The Wall begins with itself, not as abstracted entity, but as a Thing. The Wall is an album, released originally only on Vinyl records. This materiality of The Wall can all too easily be forgotten in our digital age, yet would not one do wrong to assume that it didn't matter, rather than at least to be open towards the possibility that it does? What might we reasonably expect from this thing, then? This is the question of apt prejudice. I should like to answer this twofold. On the one hand, surely, we can expect some Wall. In an important sense, this, truly, is the beginning of The Wall - its being named. In any confrontation with The Wall in its entirety, the title of the album takes a place of temporal primacy. In its beginning The Wall, exactly by this determination - by naming The Wall "The Wall", its beginning and end are set. What does said title contain?
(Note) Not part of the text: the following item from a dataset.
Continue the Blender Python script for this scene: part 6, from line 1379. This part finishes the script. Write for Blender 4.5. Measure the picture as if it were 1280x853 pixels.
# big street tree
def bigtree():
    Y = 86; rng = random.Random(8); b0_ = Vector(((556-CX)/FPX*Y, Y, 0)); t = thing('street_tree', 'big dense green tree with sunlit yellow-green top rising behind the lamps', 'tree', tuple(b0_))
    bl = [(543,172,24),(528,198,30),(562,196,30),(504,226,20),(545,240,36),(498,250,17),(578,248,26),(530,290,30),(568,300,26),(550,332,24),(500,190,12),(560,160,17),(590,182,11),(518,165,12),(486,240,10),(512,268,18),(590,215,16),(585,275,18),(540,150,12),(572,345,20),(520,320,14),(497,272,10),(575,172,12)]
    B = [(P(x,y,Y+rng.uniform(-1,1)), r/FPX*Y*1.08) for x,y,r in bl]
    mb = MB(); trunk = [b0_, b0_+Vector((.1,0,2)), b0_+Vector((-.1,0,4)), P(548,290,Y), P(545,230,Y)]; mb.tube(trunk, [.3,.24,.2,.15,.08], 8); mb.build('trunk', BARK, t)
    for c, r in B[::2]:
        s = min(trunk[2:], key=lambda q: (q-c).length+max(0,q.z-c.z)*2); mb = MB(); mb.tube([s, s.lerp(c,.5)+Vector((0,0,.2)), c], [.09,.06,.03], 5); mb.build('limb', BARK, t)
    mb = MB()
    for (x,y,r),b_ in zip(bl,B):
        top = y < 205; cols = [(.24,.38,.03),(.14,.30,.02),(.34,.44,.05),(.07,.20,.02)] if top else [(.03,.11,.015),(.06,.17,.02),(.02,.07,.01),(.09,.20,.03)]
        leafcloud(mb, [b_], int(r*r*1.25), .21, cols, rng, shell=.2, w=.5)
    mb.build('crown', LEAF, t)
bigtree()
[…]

Well, lest we forget - The Wall being a name is only one part of the primary confrontation, which, in the Thingness of The Wall, is the recreation of a wall itself. And jolly, it seems that this entity, The Wall, actually defines its own contents too - in a tracklist, which one is greeted by in opening up the Vinyl record itself. The Wall begins with a sleeve, wherefrom a record is extracted, played, and returned - the return marking its end. The Wall, it should seem, is, at least in some sense, a kind of event, but a prophetic one at that, insofar as it tells us beforehand what is to happen during this event. It spells out its structure - four sides, four acts. Provides the names of the tracks which we are to hear, including their lyrics - notably, of course, The Wall has multiple tracks which flow more or less entirely into one another, and which might very well be taken as a single track (or rock ballad) if it weren't for the fact that The Wall itself instructs us to do otherwise. The Wall begins and ends with itself, a structure of its own creation, autopoesis. And so an analysis must too. The first step in analysis, then, becomes not the first song, but what goes before it - a story told of the story yet to be told, a tracklist.